En Afrique comme ailleurs, les partenaires commerciaux de l’Union européenne qui ne seront pas en mesure de décarboner rapidement leurs industries lourdes risquent de perdre l’accès au marché européen ou y seront moins compétitifs.
Le mécanisme européen d’ajustement carbone aux frontières (MACF) pourrait engendrer une baisse comprise entre 30 et 35% des exportations africaines vers l’Union européenne (UE) dans les sept secteurs qu’il couvre, selon un rapport publié le 14 février par la Commission présidentielle sur le climat (Presidential Climate Commission/PCC) en Afrique du Sud.
Le rapport précise que ce mécanisme plus connu sous l’appellation de la taxe carbone européenne, constitue à la fois l’une des pièces maîtresses du renforcement de l’arsenal juridique européen pour atteindre l’objectif d’une diminution de 55% des émissions de gaz à effet de serre (GES) à l’horizon 2035 (par rapport aux niveaux de 1990) et une mesure de défense commerciale.
Adopté par les institutions de l’UE en décembre 2022, le MACF est conçu pour compléter le système d’échange de quotas d’émission (SEQE), qui s’applique depuis 2005 à l’ensemble des pays membres de l’UE ainsi qu’à l’Islande, au Liechtenstein et à la Norvège.
Les quelque 11 000 entreprises soumises au SEQE sont obligées d’acquérir un nombre de quotas d’émission de GES correspondant à la quantité réelle de leurs rejets des CO2 ou de gaz équivalents pour décarboner leur processus de production.
Bien qu’il accorde aux industriels européens des quotas d’émissions gratuits pour mieux affronter la concurrence extra-européenne, ce système a eu quelques effets indésirables. Les entreprises européennes ont été de plus en plus tentées par la délocalisation de leur production vers des pays qui n’adoptent pas de politiques similaires.
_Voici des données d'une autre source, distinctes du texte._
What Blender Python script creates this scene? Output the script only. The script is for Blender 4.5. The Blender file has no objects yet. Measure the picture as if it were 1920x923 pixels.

Pour éviter des délocalisations induites par l’absence de taxation du carbone pour les importations, l’UE a décidé de soumettre les produits importés au même prix carbone imposé aux biens produits dans l’espace européen. Le MACF, qui devrait être mis en œuvre progressivement à partir d’octobre 2023, s’appliquera dans une première étape à sept secteurs (ciment, acier, fer, aluminium, engrais, électricité et hydrogène). Mais la liste des secteurs couverts devrait s’élargir graduellement pour être identique à celle des secteurs soumis au SEQE. Celle-ci comprend la production d’énergie et de chaleur, le raffinage du pétrole, l’acier, le fer, l’aluminium, les métaux, le ciment, la chaux, le verre, la céramique, la pâte à papier, le papier, le carton, les acides et les produits chimiques organiques en vrac.
Des pertes allant jusqu’à 2,2 milliards de dollars par an
Organe indépendant créé par le président sud-africain Cyril Ramaphosa pour superviser et faciliter une transition juste et équitable vers une économie bas carbone, la Commission présidentielle sur le climat a estimé que les exportations africaines des secteurs couverts par le mécanisme d’ajustement carbone aux frontières vers le marché européen devraient s’établir à 3,9 milliards d’euros (4,1 milliards de dollars) en 2030. Sans ce mécanisme, les exportations de ces mêmes secteurs auraient pu atteindre 5,6 milliards d’euros (5,9 milliards de dollars) en 2030 si l’UE avait maintenu son objectif de réduction des émissions de gaz à effet de serre à 40 %, et 6 milliards d’euros (6,3 milliards de dollars) si les Vingt Sept avaient adopté un objectif de réduction des émissions de 55 %, tout en supprimant les quotas d’émissions gratuits accordés aux industriels dans les secteurs soumis au SEQE pour mieux affronter la concurrence extra-européenne.
Une modélisation basée sur un prix de carbone de 75 dollars par tonne a par ailleurs fait ressortir que les exportations sud-africaines vers l’Union européenne pourraient reculer de 8,7 % pour les produits chimiques, de 16 % pour l’aluminium, de 30,5 % pour le fer et l’acier et de 44,3 % pour le ciment en 2030.
La Commission présidentielle sur le climat souligne également que l’impact du mécanisme d’ajustement carbone aux frontières sur les exportations africaines pourrait être plus grave si les prix du carbone poursuivent leur tendance haussière observée ces dernières années.
Le rapport note cependant que la contestation juridique de la nouvelle taxe carbone européenne a peu de chances d’aboutir et recommande aux Etats africains de poursuivre des voies politiques pour inciter les décideurs européens à modifier la conception du mécanisme en excluant par exemple les émissions indirectes, en adoptant une mise en œuvre plus lente ou encore à restreindre le champ d’application du nouveau mécanisme en excluant certains secteurs comme celui des industries chimiques.